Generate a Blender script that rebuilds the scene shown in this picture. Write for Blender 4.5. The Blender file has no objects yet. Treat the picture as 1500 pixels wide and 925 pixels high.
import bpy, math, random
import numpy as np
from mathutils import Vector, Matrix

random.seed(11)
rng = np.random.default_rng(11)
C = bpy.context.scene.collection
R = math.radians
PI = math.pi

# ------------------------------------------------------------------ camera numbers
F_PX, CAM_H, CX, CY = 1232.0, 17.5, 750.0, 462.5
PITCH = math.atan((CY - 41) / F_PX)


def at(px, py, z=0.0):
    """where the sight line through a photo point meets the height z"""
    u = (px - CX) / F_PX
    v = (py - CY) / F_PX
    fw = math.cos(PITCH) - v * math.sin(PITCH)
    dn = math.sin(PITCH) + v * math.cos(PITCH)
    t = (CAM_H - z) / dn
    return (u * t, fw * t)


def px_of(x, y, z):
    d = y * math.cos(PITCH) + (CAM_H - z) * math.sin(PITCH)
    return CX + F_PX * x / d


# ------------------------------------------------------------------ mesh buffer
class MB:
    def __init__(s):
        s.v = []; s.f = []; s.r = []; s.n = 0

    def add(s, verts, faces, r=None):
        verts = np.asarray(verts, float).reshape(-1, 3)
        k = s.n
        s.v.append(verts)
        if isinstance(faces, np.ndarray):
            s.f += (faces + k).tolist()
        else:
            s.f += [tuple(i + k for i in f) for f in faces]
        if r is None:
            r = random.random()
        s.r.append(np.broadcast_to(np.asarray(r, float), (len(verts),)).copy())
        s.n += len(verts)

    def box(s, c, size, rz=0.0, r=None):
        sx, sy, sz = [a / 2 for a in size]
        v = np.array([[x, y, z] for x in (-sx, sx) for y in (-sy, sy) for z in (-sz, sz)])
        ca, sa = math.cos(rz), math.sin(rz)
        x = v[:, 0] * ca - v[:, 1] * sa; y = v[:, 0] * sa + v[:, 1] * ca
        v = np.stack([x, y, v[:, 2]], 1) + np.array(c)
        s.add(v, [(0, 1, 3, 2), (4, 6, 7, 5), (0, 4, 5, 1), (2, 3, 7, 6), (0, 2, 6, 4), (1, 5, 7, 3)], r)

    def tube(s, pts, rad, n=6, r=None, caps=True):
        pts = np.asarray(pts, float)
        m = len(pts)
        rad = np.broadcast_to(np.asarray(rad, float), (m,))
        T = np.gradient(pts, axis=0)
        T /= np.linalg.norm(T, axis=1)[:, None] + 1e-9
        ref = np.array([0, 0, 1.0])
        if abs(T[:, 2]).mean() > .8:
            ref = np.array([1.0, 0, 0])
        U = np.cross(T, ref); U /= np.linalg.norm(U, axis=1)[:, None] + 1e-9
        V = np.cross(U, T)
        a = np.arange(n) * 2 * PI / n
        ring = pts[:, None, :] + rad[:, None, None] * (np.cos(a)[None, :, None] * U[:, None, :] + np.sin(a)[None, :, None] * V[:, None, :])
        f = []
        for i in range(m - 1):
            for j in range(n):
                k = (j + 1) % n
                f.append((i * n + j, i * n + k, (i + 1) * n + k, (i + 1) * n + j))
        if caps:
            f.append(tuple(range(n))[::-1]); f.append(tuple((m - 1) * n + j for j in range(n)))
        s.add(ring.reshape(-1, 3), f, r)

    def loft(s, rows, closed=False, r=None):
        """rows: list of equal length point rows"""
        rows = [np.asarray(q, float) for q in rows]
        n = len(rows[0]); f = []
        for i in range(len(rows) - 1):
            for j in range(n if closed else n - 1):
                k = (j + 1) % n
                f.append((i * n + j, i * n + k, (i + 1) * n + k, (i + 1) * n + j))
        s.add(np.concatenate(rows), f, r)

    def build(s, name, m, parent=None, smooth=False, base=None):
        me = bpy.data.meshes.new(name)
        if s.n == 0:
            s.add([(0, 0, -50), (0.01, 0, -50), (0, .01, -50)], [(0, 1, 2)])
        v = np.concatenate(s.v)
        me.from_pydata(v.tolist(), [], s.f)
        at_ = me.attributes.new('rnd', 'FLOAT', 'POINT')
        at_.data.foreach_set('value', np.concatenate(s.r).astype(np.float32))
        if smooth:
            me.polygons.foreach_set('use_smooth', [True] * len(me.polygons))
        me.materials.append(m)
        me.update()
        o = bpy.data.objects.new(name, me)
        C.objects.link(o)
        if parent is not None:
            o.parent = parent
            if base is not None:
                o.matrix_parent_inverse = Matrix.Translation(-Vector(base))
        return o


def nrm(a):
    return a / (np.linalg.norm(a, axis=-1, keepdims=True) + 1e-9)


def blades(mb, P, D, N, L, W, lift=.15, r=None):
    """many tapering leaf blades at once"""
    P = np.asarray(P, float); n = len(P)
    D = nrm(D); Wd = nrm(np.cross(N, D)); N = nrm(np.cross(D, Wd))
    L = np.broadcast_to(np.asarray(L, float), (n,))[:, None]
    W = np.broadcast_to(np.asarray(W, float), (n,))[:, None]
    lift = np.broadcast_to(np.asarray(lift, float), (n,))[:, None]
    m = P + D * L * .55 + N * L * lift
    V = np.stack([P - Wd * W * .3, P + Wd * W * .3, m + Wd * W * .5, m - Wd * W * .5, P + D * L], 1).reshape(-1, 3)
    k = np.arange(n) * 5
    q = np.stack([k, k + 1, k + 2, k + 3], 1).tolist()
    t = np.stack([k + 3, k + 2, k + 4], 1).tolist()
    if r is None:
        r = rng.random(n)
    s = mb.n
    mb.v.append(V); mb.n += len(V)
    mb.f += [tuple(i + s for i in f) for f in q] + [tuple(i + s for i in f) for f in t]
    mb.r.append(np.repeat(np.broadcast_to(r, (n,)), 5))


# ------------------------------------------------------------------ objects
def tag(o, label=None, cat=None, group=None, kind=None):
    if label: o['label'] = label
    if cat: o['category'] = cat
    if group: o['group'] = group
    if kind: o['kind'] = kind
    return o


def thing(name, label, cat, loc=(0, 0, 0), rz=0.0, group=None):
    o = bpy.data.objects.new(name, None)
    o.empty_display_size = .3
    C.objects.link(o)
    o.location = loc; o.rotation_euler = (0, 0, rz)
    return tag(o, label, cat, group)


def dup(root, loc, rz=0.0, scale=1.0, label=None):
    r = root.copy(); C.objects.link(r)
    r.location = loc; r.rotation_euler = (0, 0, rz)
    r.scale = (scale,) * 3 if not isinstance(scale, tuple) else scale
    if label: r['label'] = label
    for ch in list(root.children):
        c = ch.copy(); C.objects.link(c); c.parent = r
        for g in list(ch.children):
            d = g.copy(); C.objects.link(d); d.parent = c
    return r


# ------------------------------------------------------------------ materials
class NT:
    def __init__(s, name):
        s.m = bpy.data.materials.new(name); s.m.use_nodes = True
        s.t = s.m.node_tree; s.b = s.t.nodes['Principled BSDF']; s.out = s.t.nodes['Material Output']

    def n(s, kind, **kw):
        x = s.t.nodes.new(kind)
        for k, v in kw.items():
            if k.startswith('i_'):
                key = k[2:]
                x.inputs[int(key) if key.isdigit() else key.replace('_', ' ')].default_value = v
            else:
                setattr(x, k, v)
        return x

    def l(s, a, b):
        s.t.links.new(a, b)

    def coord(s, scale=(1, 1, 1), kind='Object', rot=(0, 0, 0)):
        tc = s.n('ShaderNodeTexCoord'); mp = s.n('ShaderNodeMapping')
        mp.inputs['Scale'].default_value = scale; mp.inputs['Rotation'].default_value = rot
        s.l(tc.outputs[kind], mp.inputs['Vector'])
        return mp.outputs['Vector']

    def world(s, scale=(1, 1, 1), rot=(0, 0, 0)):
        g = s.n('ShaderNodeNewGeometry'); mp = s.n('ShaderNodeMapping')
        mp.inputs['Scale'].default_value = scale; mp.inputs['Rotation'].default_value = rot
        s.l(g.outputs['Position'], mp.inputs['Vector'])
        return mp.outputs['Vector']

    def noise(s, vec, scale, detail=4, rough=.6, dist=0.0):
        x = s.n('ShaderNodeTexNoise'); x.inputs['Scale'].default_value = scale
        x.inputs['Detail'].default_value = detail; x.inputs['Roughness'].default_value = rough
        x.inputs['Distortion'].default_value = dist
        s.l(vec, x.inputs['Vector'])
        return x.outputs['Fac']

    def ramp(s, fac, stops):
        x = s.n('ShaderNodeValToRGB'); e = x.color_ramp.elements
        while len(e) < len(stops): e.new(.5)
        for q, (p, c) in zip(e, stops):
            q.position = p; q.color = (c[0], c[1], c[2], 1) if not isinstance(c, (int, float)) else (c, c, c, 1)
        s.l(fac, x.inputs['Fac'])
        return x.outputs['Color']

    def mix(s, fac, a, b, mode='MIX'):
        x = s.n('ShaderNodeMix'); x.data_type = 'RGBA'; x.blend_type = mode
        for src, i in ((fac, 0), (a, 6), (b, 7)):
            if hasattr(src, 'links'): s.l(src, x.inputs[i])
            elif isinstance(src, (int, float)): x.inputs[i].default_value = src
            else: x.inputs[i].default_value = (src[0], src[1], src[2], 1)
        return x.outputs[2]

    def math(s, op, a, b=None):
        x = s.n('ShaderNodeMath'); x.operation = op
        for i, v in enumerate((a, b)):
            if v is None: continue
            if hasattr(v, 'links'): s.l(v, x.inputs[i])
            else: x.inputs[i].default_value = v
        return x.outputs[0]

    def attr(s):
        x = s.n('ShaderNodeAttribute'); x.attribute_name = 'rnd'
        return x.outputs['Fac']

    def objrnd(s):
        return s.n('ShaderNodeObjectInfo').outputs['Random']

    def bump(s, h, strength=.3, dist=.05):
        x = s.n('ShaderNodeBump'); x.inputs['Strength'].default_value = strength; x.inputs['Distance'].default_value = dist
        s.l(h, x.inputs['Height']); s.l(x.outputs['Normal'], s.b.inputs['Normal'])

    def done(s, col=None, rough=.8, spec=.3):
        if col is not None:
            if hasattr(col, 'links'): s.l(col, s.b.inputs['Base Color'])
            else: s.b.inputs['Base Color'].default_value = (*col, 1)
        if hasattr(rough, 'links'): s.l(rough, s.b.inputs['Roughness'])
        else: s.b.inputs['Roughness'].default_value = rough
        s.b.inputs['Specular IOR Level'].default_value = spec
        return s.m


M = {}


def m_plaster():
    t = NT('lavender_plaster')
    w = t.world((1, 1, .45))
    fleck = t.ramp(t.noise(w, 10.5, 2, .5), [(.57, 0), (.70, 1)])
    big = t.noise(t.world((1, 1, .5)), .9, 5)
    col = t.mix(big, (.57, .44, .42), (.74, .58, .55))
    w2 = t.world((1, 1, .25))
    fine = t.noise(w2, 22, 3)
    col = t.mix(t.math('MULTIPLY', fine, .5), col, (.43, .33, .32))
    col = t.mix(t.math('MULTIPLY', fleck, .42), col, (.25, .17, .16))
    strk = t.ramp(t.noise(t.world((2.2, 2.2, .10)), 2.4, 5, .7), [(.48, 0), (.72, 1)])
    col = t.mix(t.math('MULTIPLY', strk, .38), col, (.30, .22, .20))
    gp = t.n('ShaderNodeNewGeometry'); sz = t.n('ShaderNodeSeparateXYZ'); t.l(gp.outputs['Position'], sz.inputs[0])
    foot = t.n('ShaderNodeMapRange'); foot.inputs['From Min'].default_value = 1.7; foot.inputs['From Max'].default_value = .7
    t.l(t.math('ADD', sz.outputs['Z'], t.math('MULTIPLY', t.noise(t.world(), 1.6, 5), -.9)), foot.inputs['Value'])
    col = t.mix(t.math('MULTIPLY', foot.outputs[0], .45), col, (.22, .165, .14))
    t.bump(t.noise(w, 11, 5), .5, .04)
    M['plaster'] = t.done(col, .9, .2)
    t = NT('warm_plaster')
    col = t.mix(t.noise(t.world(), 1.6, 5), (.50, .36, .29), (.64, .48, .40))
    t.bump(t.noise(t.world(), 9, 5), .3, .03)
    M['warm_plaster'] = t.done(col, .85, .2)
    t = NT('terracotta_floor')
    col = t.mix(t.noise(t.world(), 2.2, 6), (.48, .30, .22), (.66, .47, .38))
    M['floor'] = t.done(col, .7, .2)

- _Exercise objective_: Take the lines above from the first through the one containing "return CX + F_PX * x / d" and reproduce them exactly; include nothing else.

- _Completed exercise_:
Generate a Blender script that rebuilds the scene shown in this picture. Write for Blender 4.5. The Blender file has no objects yet. Treat the picture as 1500 pixels wide and 925 pixels high.
import bpy, math, random
import numpy as np
from mathutils import Vector, Matrix

random.seed(11)
rng = np.random.default_rng(11)
C = bpy.context.scene.collection
R = math.radians
PI = math.pi

# ------------------------------------------------------------------ camera numbers
F_PX, CAM_H, CX, CY = 1232.0, 17.5, 750.0, 462.5
PITCH = math.atan((CY - 41) / F_PX)


def at(px, py, z=0.0):
    """where the sight line through a photo point meets the height z"""
    u = (px - CX) / F_PX
    v = (py - CY) / F_PX
    fw = math.cos(PITCH) - v * math.sin(PITCH)
    dn = math.sin(PITCH) + v * math.cos(PITCH)
    t = (CAM_H - z) / dn
    return (u * t, fw * t)


def px_of(x, y, z):
    d = y * math.cos(PITCH) + (CAM_H - z) * math.sin(PITCH)
    return CX + F_PX * x / d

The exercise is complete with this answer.